Harnessing and commercialising flared gas has become imperative in view of its financial benefit to the country and protection of the environment and health of the oil producing communities. For example,  according to a DPR’s report, “National Gas Flare Commercialisation Programme (NGFCP) is key to Nigeria’s flare-out agenda with a target for zero routine gas flaring in Nigeria by 2020.”

The report said flared gas in Nigeria can attract $3.5 billion investments and enough to generate 2.5 gigawatts (Gw) of power or produce 50 million barrels of oil equivalent (boe). It also noted that the flared gas can produce 600,000 metric tonnes of liquefied petroleum gas (LPG) per year, produce 22 million tonnes of carbon dioxide (CO2), feed two-three liquefied natural gas (LNG) trains and generate 300,000 jobs, among others.

It further noted that though Nigeria’s gas flaring level is dropping, the quantity of gas flared last year was as high as 324 billion standard cubic feet (bscf), which is a worrisome volume. The report said about 888 million standard cubic feet of gas was flared daily in 2017. This is despite Nigeria’s efforts at increasing utilisation and commercialisation of flared gas over the years. It stated that Nigeria still ranks the world’s seventh highest gas flaring country, adding that the DPR has identified about 178 flare gas sites or points spread across the Niger Delta in onshore and offshore oil fields; therefore, the agenda is to achieve zero gas flare in Nigeria by 2020. Flared gas constitutes about 11 per cent of the total gas produced in the country, it added.
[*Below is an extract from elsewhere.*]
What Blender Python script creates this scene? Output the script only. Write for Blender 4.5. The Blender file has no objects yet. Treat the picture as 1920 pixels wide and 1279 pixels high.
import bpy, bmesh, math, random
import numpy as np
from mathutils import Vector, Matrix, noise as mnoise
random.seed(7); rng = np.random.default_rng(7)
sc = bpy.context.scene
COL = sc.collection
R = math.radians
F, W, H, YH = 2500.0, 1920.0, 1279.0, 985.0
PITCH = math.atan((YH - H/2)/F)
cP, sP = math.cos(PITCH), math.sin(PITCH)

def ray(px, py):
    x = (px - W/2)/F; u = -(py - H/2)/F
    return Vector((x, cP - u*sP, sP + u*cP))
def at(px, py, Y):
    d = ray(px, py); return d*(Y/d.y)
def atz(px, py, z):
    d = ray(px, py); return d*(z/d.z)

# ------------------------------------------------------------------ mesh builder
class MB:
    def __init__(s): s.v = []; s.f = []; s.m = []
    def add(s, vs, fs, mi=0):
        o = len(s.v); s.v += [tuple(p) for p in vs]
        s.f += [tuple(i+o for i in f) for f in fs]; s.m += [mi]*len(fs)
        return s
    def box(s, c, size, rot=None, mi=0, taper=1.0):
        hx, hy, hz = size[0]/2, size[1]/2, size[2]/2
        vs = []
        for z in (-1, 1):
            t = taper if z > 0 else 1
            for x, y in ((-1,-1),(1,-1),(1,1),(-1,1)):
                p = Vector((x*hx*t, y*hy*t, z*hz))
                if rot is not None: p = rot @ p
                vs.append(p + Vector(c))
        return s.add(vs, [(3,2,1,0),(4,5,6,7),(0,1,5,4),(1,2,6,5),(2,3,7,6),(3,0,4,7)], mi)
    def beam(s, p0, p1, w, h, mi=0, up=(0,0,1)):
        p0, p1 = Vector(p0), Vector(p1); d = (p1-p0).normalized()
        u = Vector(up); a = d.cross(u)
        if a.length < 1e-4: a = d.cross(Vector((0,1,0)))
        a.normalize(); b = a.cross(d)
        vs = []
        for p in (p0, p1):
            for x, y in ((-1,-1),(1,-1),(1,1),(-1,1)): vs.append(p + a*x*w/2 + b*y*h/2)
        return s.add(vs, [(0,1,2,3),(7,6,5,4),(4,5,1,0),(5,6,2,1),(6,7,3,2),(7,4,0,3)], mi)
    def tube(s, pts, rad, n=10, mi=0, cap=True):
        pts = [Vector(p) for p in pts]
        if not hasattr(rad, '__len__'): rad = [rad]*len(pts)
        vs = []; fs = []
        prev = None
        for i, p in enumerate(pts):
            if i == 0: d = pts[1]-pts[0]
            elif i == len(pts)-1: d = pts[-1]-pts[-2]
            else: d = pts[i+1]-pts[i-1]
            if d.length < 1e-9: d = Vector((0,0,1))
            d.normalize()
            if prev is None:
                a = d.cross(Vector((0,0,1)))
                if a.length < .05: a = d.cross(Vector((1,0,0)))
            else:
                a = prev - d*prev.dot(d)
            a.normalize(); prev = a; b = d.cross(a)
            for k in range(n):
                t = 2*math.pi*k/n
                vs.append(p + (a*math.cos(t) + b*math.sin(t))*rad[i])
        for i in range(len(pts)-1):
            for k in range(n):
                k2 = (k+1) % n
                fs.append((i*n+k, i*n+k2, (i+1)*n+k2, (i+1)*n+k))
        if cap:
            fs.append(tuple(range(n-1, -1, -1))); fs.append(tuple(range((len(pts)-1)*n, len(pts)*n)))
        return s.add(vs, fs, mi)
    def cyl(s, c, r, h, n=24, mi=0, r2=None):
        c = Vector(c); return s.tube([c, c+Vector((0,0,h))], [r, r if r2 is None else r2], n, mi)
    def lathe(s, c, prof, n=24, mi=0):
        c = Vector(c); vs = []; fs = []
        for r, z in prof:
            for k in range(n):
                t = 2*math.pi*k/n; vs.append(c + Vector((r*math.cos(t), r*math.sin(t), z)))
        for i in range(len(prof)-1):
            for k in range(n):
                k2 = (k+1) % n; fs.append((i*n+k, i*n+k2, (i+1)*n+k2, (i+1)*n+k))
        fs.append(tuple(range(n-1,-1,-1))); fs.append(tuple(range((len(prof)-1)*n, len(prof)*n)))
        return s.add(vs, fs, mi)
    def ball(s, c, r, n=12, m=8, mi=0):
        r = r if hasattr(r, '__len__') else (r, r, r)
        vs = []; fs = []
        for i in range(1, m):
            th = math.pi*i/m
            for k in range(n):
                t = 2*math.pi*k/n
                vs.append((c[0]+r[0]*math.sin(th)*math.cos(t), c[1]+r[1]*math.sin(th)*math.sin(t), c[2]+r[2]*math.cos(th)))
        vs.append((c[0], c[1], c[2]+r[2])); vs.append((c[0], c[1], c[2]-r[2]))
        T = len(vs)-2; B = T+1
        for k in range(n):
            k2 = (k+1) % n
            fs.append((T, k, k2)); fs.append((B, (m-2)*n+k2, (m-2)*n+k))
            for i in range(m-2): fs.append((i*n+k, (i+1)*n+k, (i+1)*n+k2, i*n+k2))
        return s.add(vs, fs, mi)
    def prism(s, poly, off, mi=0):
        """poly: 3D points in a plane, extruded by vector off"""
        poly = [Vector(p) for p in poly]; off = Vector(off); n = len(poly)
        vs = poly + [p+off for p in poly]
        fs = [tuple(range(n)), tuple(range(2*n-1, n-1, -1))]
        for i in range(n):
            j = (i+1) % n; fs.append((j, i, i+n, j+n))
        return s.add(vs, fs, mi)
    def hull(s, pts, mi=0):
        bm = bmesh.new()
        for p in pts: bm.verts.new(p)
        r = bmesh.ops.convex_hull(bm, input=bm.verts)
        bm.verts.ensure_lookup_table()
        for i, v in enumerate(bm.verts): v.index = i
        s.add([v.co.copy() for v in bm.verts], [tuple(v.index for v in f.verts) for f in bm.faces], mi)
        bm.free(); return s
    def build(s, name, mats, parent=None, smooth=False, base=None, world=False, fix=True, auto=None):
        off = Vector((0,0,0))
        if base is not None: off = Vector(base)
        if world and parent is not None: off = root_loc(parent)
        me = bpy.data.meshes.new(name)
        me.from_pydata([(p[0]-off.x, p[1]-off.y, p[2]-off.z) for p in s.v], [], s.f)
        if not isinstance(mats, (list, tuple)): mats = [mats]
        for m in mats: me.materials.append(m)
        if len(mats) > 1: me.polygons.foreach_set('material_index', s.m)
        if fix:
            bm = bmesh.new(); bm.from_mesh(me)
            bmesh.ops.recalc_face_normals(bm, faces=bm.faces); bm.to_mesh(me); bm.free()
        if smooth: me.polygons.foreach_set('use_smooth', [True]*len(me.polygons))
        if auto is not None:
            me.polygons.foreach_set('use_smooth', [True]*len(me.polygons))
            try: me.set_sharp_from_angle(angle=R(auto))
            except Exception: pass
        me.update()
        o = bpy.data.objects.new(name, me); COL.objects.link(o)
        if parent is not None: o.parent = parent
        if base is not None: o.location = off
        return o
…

Ogunsola continued: “Bidders will have flexibility of choosing which flare site (s) to bid for, determine the gas price, and their end-use market or gas product, as well as the technology to be deployed. Interested parties will need to demonstrate project development experience and proposed proven technology, which we expect to be in commercial application.”

Also, oil and gas firms last year, according to the Nigerian National Petroleum Corporation (NNPC) flared a total of 282.08 billion standard cubic feet of natural gas, which was put at a loss of N234 billion.